Tara was not even home schooled. Like her siblings, she worked in the yard or in the kitchen. Thank god Westover aced the ACTs in her late teens or one wonders how she would have fared.

To begin her exit from the family, Westover had to start at the very beginning: obtaining a birth certificate. Her mother didn’t even know the exact month of her birth. A day or two on either side, okay — but forgetting the month? It’s staggering.

One brother escaped and reappears periodically. Encourages his sister. Another brother torments her with both emotional taunting and physical abuse. The classic cycles: battering followed by contrition; shaming followed by gifts. Another reader I know speculated that there was sexual abuse as well. As soon as she said so, it seemed correct. But Westover doesn’t mention it and in a way, it doesn’t matter.

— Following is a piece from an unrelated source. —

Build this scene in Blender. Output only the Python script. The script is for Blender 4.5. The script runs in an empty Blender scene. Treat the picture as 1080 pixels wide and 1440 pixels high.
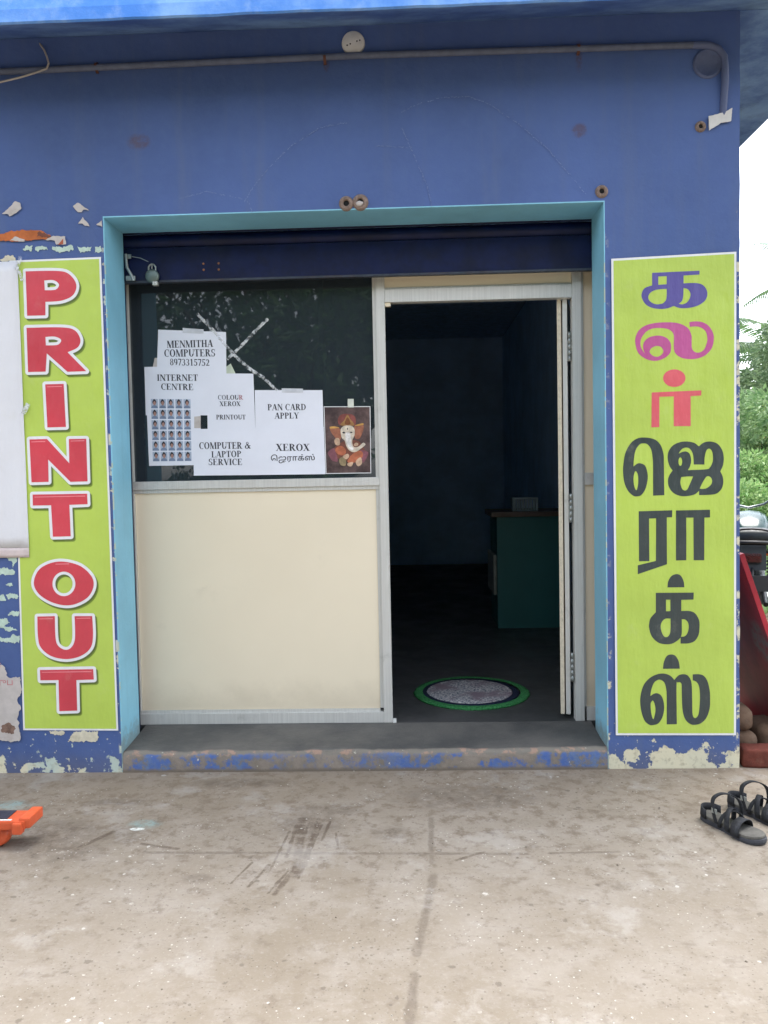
import bpy, bmesh, math, random
from mathutils import Vector, Matrix, Euler
S = bpy.context.scene
C = S.collection
rnd = random.Random(7)
PI = math.pi
R = math.radians

# ------------------------------------------------------------------ camera
CAM_Z = 1.289
def look(yaw, pitch, roll):
    cy, sy = math.cos(yaw), math.sin(yaw)
    fwd = Vector((-sy*math.cos(pitch), cy*math.cos(pitch), -math.sin(pitch)))
    right = Vector((cy, sy, 0)); up = right.cross(fwd)
    cr, sr = math.cos(roll), math.sin(roll)
    r2 = cr*right + sr*up; u2 = -sr*right + cr*up
    return Matrix((r2, u2, -fwd)).transposed().to_4x4()
cam = bpy.data.objects.new('camera', bpy.data.cameras.new('camera')); C.objects.link(cam)
cam.matrix_world = Matrix.Translation((0, -3.5, CAM_Z)) @ look(R(2.05535315), R(2.66617443), R(-1.13579899))
cam.data.sensor_fit = 'VERTICAL'; cam.data.sensor_height = 36.0; cam.data.lens = 1150/1440*36
cam.data.clip_start = .05; cam.data.clip_end = 2000
S.camera = cam

# ------------------------------------------------------------------ light
SUN_EL, SUN_AZ = 74.0, 20.0      # azimuth measured from +Y (behind the shop) towards +X
W = bpy.data.worlds.new('World'); S.world = W; W.use_nodes = True
nt = W.node_tree; nt.nodes.clear()
sky = nt.nodes.new('ShaderNodeTexSky'); sky.sky_type = 'NISHITA'; sky.sun_disc = False
sky.sun_elevation = R(SUN_EL); sky.sun_rotation = R(SUN_AZ)
sky.air_density = 1.0; sky.dust_density = 2.0; sky.ozone_density = 1.0
bg = nt.nodes.new('ShaderNodeBackground'); bg.inputs['Strength'].default_value = .15
wo = nt.nodes.new('ShaderNodeOutputWorld')
# thin overcast: the sky keeps its brightness but loses most of its blue
bwn = nt.nodes.new('ShaderNodeRGBToBW'); mxn = nt.nodes.new('ShaderNodeMix'); mxn.data_type = 'RGBA'; mxn.inputs[0].default_value = .72
nt.links.new(sky.outputs[0], bwn.inputs[0]); nt.links.new(sky.outputs[0], mxn.inputs[6]); nt.links.new(bwn.outputs[0], mxn.inputs[7])
nt.links.new(mxn.outputs[2], bg.inputs[0]); nt.links.new(bg.outputs[0], wo.inputs[0])
sd = bpy.data.lights.new('sun', 'SUN'); sd.energy = 0.7; sd.angle = R(45); sd.color = (1, .95, .88)
sun = bpy.data.objects.new('sun', sd); C.objects.link(sun)
el, az = R(SUN_EL), R(SUN_AZ)
sdir = Vector((math.cos(el)*math.sin(az), math.cos(el)*math.cos(az), math.sin(el)))
sun.rotation_euler = sdir.to_track_quat('Z', 'Y').to_euler()
S.view_settings.view_transform = 'Standard'; S.view_settings.look = 'None'
S.view_settings.gamma = 1; S.view_settings.use_curve_mapping = False
S.view_settings.exposure = 2.65
S.cycles.max_bounces = 14; S.cycles.diffuse_bounces = 10; S.cycles.transparent_max_bounces = 12

# ------------------------------------------------------------------ node helpers
def lin(h):
    h = h.lstrip('#'); v = [int(h[i:i+2], 16)/255 for i in (0, 2, 4)]
    return tuple(((x+.055)/1.055)**2.4 if x > .04045 else x/12.92 for x in v) + (1,)
class Mat:
    def __init__(s, name, rough=.6, spec=.5, metal=0.):
        s.m = bpy.data.materials.new(name); s.m.use_nodes = True
        s.t = s.m.node_tree; s.b = s.t.nodes['Principled BSDF']
        s.b.inputs['Roughness'].default_value = rough
        s.b.inputs['Specular IOR Level'].default_value = spec
        s.b.inputs['Metallic'].default_value = metal
        s.co = None
    def n(s, typ, **kw):
        x = s.t.nodes.new('ShaderNode'+typ)
        for k, v in kw.items(): setattr(x, k, v)
        return x
    def put(s, sock, v):
        if v is None: return
        if isinstance(v, bpy.types.NodeSocket): s.t.links.new(v, sock)
        else: sock.default_value = v
    def pos(s):
        if s.co is None: s.co = s.n('TexCoord').outputs['Object']
        return s.co
    def xyz(s, v=None):
        x = s.n('SeparateXYZ'); s.put(x.inputs[0], v or s.pos()); return list(x.outputs)
    def map(s, scale=(1, 1, 1), loc=(0, 0, 0), rot=(0, 0, 0), v=None):
        x = s.n('Mapping'); s.put(x.inputs[0], v or s.pos())
        x.inputs['Scale'].default_value = scale; x.inputs['Location'].default_value = loc; x.inputs['Rotation'].default_value = rot
        return x.outputs[0]
    def noise(s, scale=5, detail=6, rough=.6, v=None, dist=0., col=False):
        x = s.n('TexNoise'); s.put(x.inputs['Vector'], v or s.pos())
        x.inputs['Scale'].default_value = scale; x.inputs['Detail'].default_value = detail
        x.inputs['Roughness'].default_value = rough; x.inputs['Distortion'].default_value = dist
        return x.outputs['Color' if col else 0]
    def vor(s, scale=5, v=None, feature='F1', out='Distance', rand=1.):
        x = s.n('TexVoronoi', feature=feature); s.put(x.inputs['Vector'], v or s.pos())
        x.inputs['Scale'].default_value = scale; x.inputs['Randomness'].default_value = rand
        return x.outputs[out]
    def math(s, op, a, b=None, c=None, clamp=False):
        x = s.n('Math', operation=op, use_clamp=clamp)
        s.put(x.inputs[0], a); s.put(x.inputs[1], b); s.put(x.inputs[2], c); return x.outputs[0]
    def add(s, a, b): return s.math('ADD', a, b)
    def sub(s, a, b): return s.math('SUBTRACT', a, b)
    def mul(s, a, b): return s.math('MULTIPLY', a, b)
    def ramp(s, v, a, b, lo=0., hi=1., smooth=True):
        x = s.n('MapRange', interpolation_type='SMOOTHSTEP' if smooth else 'LINEAR')
        s.put(x.inputs[0], v); x.inputs[1].default_value = a; x.inputs[2].default_value = b
        x.inputs[3].default_value = lo; x.inputs[4].default_value = hi; return x.outputs[0]
    def mix(s, f, a, b):
        x = s.n('Mix', data_type='RGBA'); s.put(x.inputs[0], f); s.put(x.inputs[6], a); s.put(x.inputs[7], b); return x.outputs[2]
    def blob(s, axes, cx, cy, rx, ry, warp=None, wamp=.5, soft=.35):
        # 1 inside an irregular spot given in metres
        x = s.math('DIVIDE', s.sub(axes[0], cx), rx); y = s.math('DIVIDE', s.sub(axes[1], cy), ry)
        d = s.math('SQRT', s.add(s.mul(x, x), s.mul(y, y)))
        if warp is not None: d = s.add(d, s.mul(s.sub(warp, .5), wamp*2))
        return s.mul(s.ramp(d, 1-soft, 1+soft, 1, 0), s.brk())
    def brk(s):
        if not hasattr(s, '_bk'): s._bk = s.ramp(s.noise(20, 10, .78), .34, .6)
        return s._bk
    def seg(s, axes, x0, y0, x1, y1, w, warp=None, wamp=0., soft=.5):
        # 1 along a worn line
        L2 = (x1-x0)**2+(y1-y0)**2
        px = s.sub(axes[0], x0); py = s.sub(axes[1], y0)
        t = s.math('DIVIDE', s.add(s.mul(px, x1-x0), s.mul(py, y1-y0)), L2, clamp=True)
        dx = s.sub(px, s.mul(t, x1-x0)); dy = s.sub(py, s.mul(t, y1-y0))
        d = s.math('SQRT', s.add(s.mul(dx, dx), s.mul(dy, dy)))
        if warp is not None: d = s.add(d, s.mul(s.sub(warp, .5), wamp*2))
        return s.mul(s.ramp(d, w*(1-soft), w*(1+soft), 1, 0), s.ramp(s.brk(), 0, 1, .35, 1))
    def mx(s, *a):
        r = a[0]
        for q in a[1:]: r = s.math('MAXIMUM', r, q)
        return r
    def bump(s, h, strength=.3, dist=.01):
        x = s.n('Bump'); x.inputs['Strength'].default_value = strength; x.inputs['Distance'].default_value = dist
        s.put(x.inputs['Height'], h); s.t.links.new(x.outputs[0], s.b.inputs['Normal'])
    def base(s, v): s.put(s.b.inputs['Base Color'], v)
    def rough(s, v): s.put(s.b.inputs['Roughness'], v)
def simple(name, h, rough=.5, spec=.5, metal=0., var=.18, scale=12, bump=.0, dirt=None):
    m = Mat(name, rough, spec, metal); c = lin(h)
    lo = tuple(x*(1-var) for x in c[:3])+(1,); hi = tuple(min(1, x*(1+var)) for x in c[:3])+(1,)
    f = m.noise(scale, 6, .65)
    col = m.mix(m.ramp(f, .3, .7), lo, hi)
    if dirt:
        g = m.noise(scale*.35, 8, .7); col = m.mix(m.mul(m.ramp(g, .52, .75), .5), col, lin(dirt))
    m.base(col)
    m.rough(m.ramp(m.noise(scale*2.3, 4), .2, .8, max(.02, rough-.1), min(1, rough+.12)))
    if bump: m.bump(m.noise(scale*6, 5), bump, .004)
    return m.m
# ------------------------------------------------------------------ geometry helpers
class MB:
    def __init__(s): s.v = []; s.f = []; s.sm = []
    def add(s, vs, fs, smooth=False):
        o = len(s.v); s.v += [tuple(x) for x in vs]
        for f in fs: s.f.append([i+o for i in f]); s.sm.append(smooth)
        return s
    def box(s, x0, x1, y0, y1, z0, z1, b=0., M=None):
        bm = bmesh.new(); bmesh.ops.create_cube(bm, size=1)
        for v in bm.verts:
            v.co = Vector(((x0+x1)/2+v.co.x*(x1-x0), (y0+y1)/2+v.co.y*(y1-y0), (z0+z1)/2+v.co.z*(z1-z0)))
        if b: bmesh.ops.bevel(bm, geom=bm.edges[:], offset=b, segments=2, affect='EDGES', profile=.7)
        return s.bm(bm, M)
    def bm(s, bm, M=None, smooth=False):
        bm.verts.index_update()
        s.add([(M @ v.co if M else v.co) for v in bm.verts], [[v.index for v in f.verts] for f in bm.faces], smooth); bm.free(); return s
    def tube(s, pts, r, n=10, caps=True, flat=1.):
        pts = [Vector(p) for p in pts]; rs = r if isinstance(r, (list, tuple)) else [r]*len(pts)
        rings = []; prev = None
        for i, p in enumerate(pts):
            t = (pts[min(i+1, len(pts)-1)]-pts[max(i-1, 0)]).normalized()
            if prev is None:
                a = Vector((0, 0, 1)) if abs(t.z) < .9 else Vector((1, 0, 0)); u = t.cross(a).normalized()
            else: u = (prev-t*prev.dot(t)).normalized()
            prev = u; w = t.cross(u)
            rings.append([p+u*math.cos(2*PI*k/n)*rs[i]+w*math.sin(2*PI*k/n)*rs[i]*flat for k in range(n)])
        vs = [v for g in rings for v in g]; fs = []
        for i in range(len(pts)-1):
            for k in range(n):
                fs.append([i*n+k, i*n+(k+1) % n, (i+1)*n+(k+1) % n, (i+1)*n+k])
        s.add(vs, fs, True)
        if caps:
            s.add(rings[0], [list(range(n))[::-1]]); s.add(rings[-1], [list(range(n))])
        return s
    def lathe(s, prof, n=32, M=None):
        M = M or Matrix()
        vs = [M @ Vector((r*math.cos(2*PI*k/n), r*math.sin(2*PI*k/n), z)) for r, z in prof for k in range(n)]
        fs = []
        for i in range(len(prof)-1):
            for k in range(n): fs.append([i*n+k, i*n+(k+1) % n, (i+1)*n+(k+1) % n, (i+1)*n+k])
        return s.add(vs, fs, True)
    def blob(s, c, r, sub=2, jit=.0, seed=0, M=None):
        bm = bmesh.new(); bmesh.ops.create_icosphere(bm, subdivisions=sub, radius=1); q = random.Random(seed)
        for v in bm.verts:
            k = 1+q.uniform(-jit, jit); v.co = Vector((c[0]+v.co.x*r[0]*k, c[1]+v.co.y*r[1]*k, c[2]+v.co.z*r[2]*k))
        return s.bm(bm, M, True)
    def prism(s, poly, h0, h1, M=None):
        # polygon in local XY extruded along local Z
        n = len(poly); M = M or Matrix()
        vs = [M @ Vector((x, y, h0)) for x, y in poly]+[M @ Vector((x, y, h1)) for x, y in poly]
        fs = [list(range(n))[::-1], list(range(n, 2*n))]+[[i, (i+1) % n, n+(i+1) % n, n+i] for i in range(n)]
        return s.add(vs, fs)
    def ribbon(s, pts, ups, w, th):
        # strap: centre line pts, width direction ups, width w (or list), thickness th
        pts = [Vector(p) for p in pts]; n = len(pts); ws = w if isinstance(w, (list, tuple)) else [w]*n
        vs = []
        for i, p in enumerate(pts):
            t = (pts[min(i+1, n-1)]-pts[max(i-1, 0)]).normalized(); u = Vector(ups[i] if isinstance(ups, list) else ups).normalized()
            nn = t.cross(u).normalized(); a = u*ws[i]/2; b = nn*th/2
            vs += [p-a-b, p+a-b, p+a+b, p-a+b]
        fs = [[0, 1, 2, 3], [4*n-1, 4*n-2, 4*n-3, 4*n-4]]
        for i in range(n-1):
            for k in range(4): fs.append([i*4+k, i*4+(k+1) % 4, i*4+4+(k+1) % 4, i*4+4+k])
        return s.add(vs, fs, True)
    def build(s, name, mat, parent=None, fix=True):
        me = bpy.data.meshes.new(name); me.from_pydata(s.v, [], s.f)
        if fix:
            bm = bmesh.new(); bm.from_mesh(me); bmesh.ops.recalc_face_normals(bm, faces=bm.faces[:]); bm.to_mesh(me); bm.free()
        me.polygons.foreach_set('use_smooth', s.sm); me.materials.append(mat)
        return link(name, me, parent)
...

The mother says nothing. Complicit.

Eventually (no surprise), the father is badly wounded. Meanwhile, the midwife mother has generated enough support for her herbal products to be running a small empire by book’s end.

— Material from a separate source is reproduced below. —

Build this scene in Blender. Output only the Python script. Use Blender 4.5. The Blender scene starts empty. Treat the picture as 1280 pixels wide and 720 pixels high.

Westover’s education takes up much of the latter part of the book.

Recommend. Starts out with a literary voice and loses that early on, but still a worthy read. Edifying.

Good pairing: JD Vance’s “Hillbilly Elegy.”

Frightening current parallels: Mike Pompeo and John Bolton (secretary of state and national security advisor, respectively) are both End Times guys, leading two shrewd political commentators* to suggest that this administration is turning even the future into a commodity, one that most of us don’t deserve and can’t afford. A planet with huge reductions in population would leave more resources for the elite, now wouldn’t it? Denials of climate change, mere ruses. Nuclear war, a means to an end.

Sound like fundamentalism? Sorry to say that while speculation underpins this view, there is also compelling and chilling evidence for it.

 PS I make no attempt to provide a thorough review of books and since I’m not being paid to do this, I feel entitled to my idiosyncratic approach. Plenty of official reviews are easily available online.